13.12.05

A fonte da cultura


DUCHAMP, Marcel, Fonte, 1968

Num texto recentemente publicado pelas Éditions du Seuil, « Mon einseignement, sa nature et ses fins » (in Mon Einseignement, 2005), Jacques Lacan diz o seguinte : « Diferentemente do que se passa em todos os domínios do reino animal (…) o homem caracteriza-se na sua natureza pelo extraordinário embaraço que lhe dá – como chamar isso? Meu Deus, da maneira mais simples – a evacuação da merda” (p. 82).

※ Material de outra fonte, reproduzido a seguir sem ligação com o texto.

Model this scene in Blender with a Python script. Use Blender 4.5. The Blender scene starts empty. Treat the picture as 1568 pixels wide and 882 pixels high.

É uma passagem onde se fala da TV como um veículo que permitirá, de ora em diante, a cada um de nós chegar a todo o instante à cena do mundo (antes da hegemonia da televisão, dir-se-ia o palco) para estar ao corrente de tudo o que é cultural. Nada do que é cultural nos escapará.

Relacionar o mais “sublime” da espécie humana com o mais “abjecto”, não deixa de ser paradoxal. No entanto, Marcel Duchamp não fez outra coisa, ao virar toda a cultura do avesso para a fazer beber numa “fonte” de água muito pouca benta: o seu famoso “urinol”.

Quando ontem, na Sic, ao fazer um zapping entre o sexo dos anjos (a conversa fiada dos políticos) e o Absexo (conversa desfiada sobre sexual -idades), deparo com um sujeito – chamo-lhe assim porque desconheço o seu nome (não tenho muita cultura televisiva) – sentado em cima de uma sanita a dizer coisas sobre…merda. Usando metáforas, metonímias e outros quejandos retóricos, ele falou, durante um bom pedaço de tempo, das várias formas de evacuar e dos prazeres ou desprazeres a isso associados.

Eis para que serve a TV: para dar a merda a ver (pois os olhos também comem) como um prato culturalmente requintado!

Isso obra, isso fala, isso faz falar, isso dá que falar. É toda uma cultura, todo um mundo imundo.